Let me tell you, I went all out. I bought 25 “special” chickens. These are the kind with ornate plumage that look like they are wearing fancy feathered shoes and hats, many of which were also wearing “hairy” spats. These special chickens came in multiple colors and promised us blue and brown eggs. And as my wife reminded me, these were going to be mobile lawn ornaments. Decoration only, not to be confused with the eating variety. And she reminded me of another benefit of owning chickens, we would no longer be buying eggs at the local store. That’s if we could find them. That was the key, you had to be able to find the eggs scattered around the yard!
I also bought 25 of the “mutant” chickens. These were the “raised for frying” variants. I was warned early that these mutant chickens would grow very rapidly. They would be ready to fry in about six to eight weeks. If they weren’t sent to the butcher shop timely, they would start to experience minor health problems like heart attacks and leg failures. The description sounded a lot like the plot to a super hero cartoon. With all the warnings, it felt like I was in a science experiment gone wrong. All these “mutants” did was sit in front of the feeder and eat. No exercising, no eating bugs, no scratching the ground like in the cartoons. Just eating, pound after pound of a special, very expensive, weight gaining chicken food.
The description was right, these mutants were not active chickens. They spent their days lounging around the yard, usually in front of the feeder gaining weight. And they spent their nights lounging around the yard, usually in front of the feeder gaining weight. Their exaggerated metabolism made these chickens grow so fast they were hot to the touch. I started to worry, if they grow that fast, maybe they won’t stop! I kept my kids away for fear that the mutants might be like feathered land mines. I now know the reason we added that special chemical into their drinking water, it kept them from growing too fast and exploding.
The mutants did have their problems.
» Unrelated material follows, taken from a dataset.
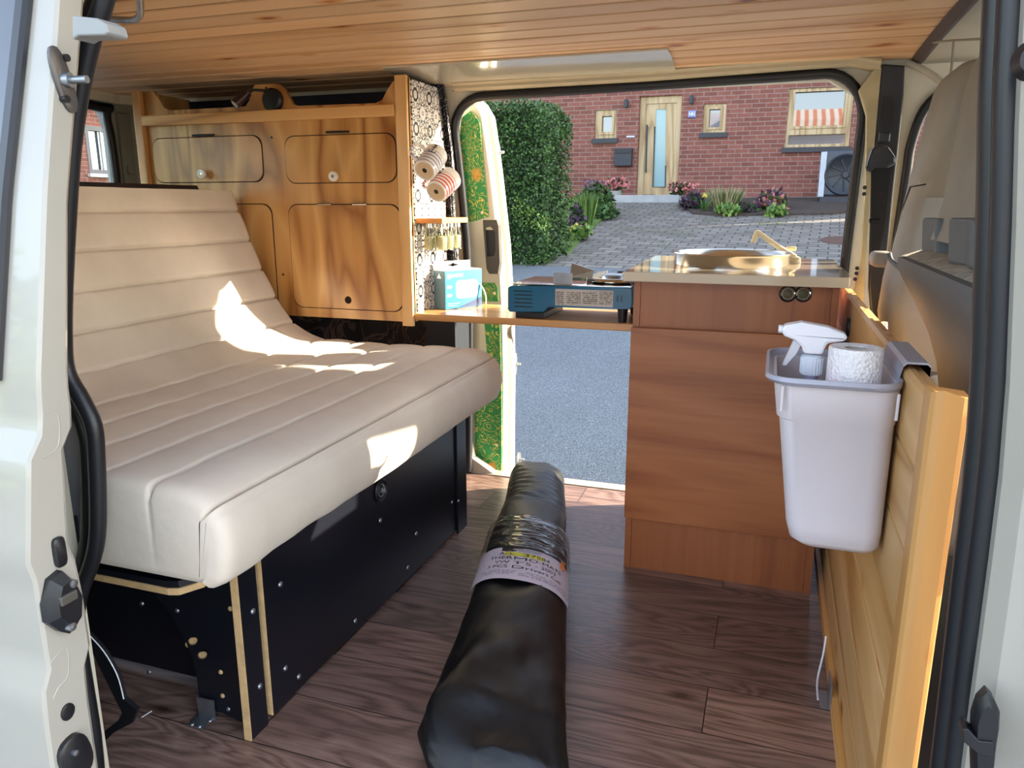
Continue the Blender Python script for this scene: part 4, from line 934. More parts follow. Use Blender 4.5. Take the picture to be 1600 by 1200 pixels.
m = MB(); m.box((XR, CY+.022, ZB+.02), (XR+.003, 2.43, 1.371)); m.build('tile_print', TILE, ep)
def cdoor(u0, v0, u1, v1, r, knob=None, hinge=None, hole=None, hm=BLACK_PL):
    a, b = z2(u0, v1), z2(u1, v0); cx, cz_ = (a.x+b.x)/2, (a.z+b.z)/2; hw, hh_ = (b.x-a.x)/2, (b.z-a.z)/2
    m = MB(); m.prism([(x, CY-.0006, z) for x, z in rrect(cx, cz_, hw+.0022, hh_+.0022, r, 6)], (0, .0004, 0)); 
    hl_ = []
    if hole: c = z2(*hole); hl_ = [[(c.x+.0125*math.cos(2*PI*k/16), CY-.0035, c.z+.0125*math.sin(2*PI*k/16)) for k in range(16)]]
    d = MB(); d.prism([(x, CY-.0035, z) for x, z in rrect(cx, cz_, hw-.0006, hh_-.0006, r, 6)], (0, .0025, 0), hl_); do = d.build('door', PINE_PLY, kc, bev=.0006)
    m.build('door_gap', plain('gap_dark', '1A1008', .9), do)
    if knob:
        c = z2(*knob); m = MB(); m.lathe([(.006, 0), (.006, .008), (.014, .012), (.0165, .019), (.0145, .026), (.006, .027), (.005, .024), (0, .024)], (c.x, CY-.0035, c.z), (0, -1, 0), 20); m.build('knob', PORCELAIN, do, smooth=50)
        m = MB(); m.lathe([(.0042, 0), (.0042, .001), (0, .0012)], (c.x, CY-.028, c.z), (0, -1, 0), 10); m.build('knob_screw', STEEL, do)
    for h in hinge or []:
        q0, q1 = z2(h[0], h[2]), z2(h[1], h[2]); m = MB(); m.tube([(q0.x, CY-.005, q0.z), (q1.x, CY-.005, q0.z)], .0035, 8); m.build('hinge', hm, do, smooth=50)
cdoor(128, 318, 594, 530, .035, (350, 492), [(292, 388, 320)])
cdoor(712, 308, 1194, 532, .035, (935, 503), [(888, 990, 306)])
cdoor(746, 628, 1214, 1082, .035, None, [(848, 912, 626), (1006, 1070, 626)], (985, 1053), STEEL)
cdoor(205, 626, 640, 1082, .035)
for u, v in ((641, 328), (693, 940), (617, 108)):
    c = z2(u, v); m = MB(); m.lathe([(0, 0), (.0042, 0), (.0042, .0008), (0, .0008)], (c.x, CY, c.z), (0, -1, 0), 10); m.build('screw_hole', BLACK_PL, kc)
# reading lamp on the hump
c = z2(651, 162); rl = thing('reading_lamp', 'black swivel reading lamp with round base on the top hump of the pine cabinet', 'lamp', (c.x, CY, c.z))
m = MB(); m.lathe([(0, 0), (.036, 0), (.036, .012), (.030, .018), (0, .02)], (c.x, CY, c.z), (0, -1, 0), 28); m.build('base', plain('navy_black', '12161F', .3), rl, smooth=40)
a = z2(560, 140); b = z2(545, 188); m = MB(); m.tube([(c.x-.015, CY-.02, c.z+.027), (c.x-.05, CY-.03, c.z+.029), (a.x+.015, CY-.035, a.z+.006)], .0045, 8); m.build('arm', BLACK_PL, rl, smooth=50)
m = MB(); A = Vector((a.x+.004, CY-.035, a.z+.005)); B = Vector((b.x-.004, CY-.07, b.z-.002)); m.tube([A, B], .0155, 14); m.build('lamp_head', plain('bronze_black', '3A3030', .35, .5), rl, smooth=40)
d = (B-A).normalized(); m = MB(); m.lathe([(0, 0), (.012, 0), (.012, .0015), (0, .0015)], B, d, 14); m.build('lens', plain('milky_lens', 'B8B4B0', .2), rl)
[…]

Foxes picked off a few. I saw one sitting eating one minute and then fall over from heart failure the next. And a few just stayed in one place, because they couldn’t move. But at six weeks the remainders were ready for the freezer.
But as I said, not by my hand. I only remember one time, as a kid, being around chicken butchering on a farm, I didn’t want to be tormented by that headless vision again. And I wasn’t going to subject my kids to that traumatic memory either. So I loaded all the chickens into a specially designed chicken hauling trailer, hitched it behind my “ranch truck” (aka - a Mazda RX7) and hauled them off to a chicken depository. By the cover of darkness, and a lone distant street light, I was able to unload the chickens at the meat locker. I left all the chickens in holding pens behind the building, writing my name on the tags attached to the wire cages. In a clandestine move that was reminiscent of a Miami Vice episode, I was able to drop off the chickens with the plan of picking them up the next afternoon on ice, and nobody (not even my kids) were the wiser. Well, except maybe the chickens!
I did it. No more store bought, expensive, confinement chickens for my family.
I pulled off a “real man” experience. I fed them, raised them and hauled them off
to be processed. And I was getting fresh,
range chickens and it only cost me about $10.00 a pound.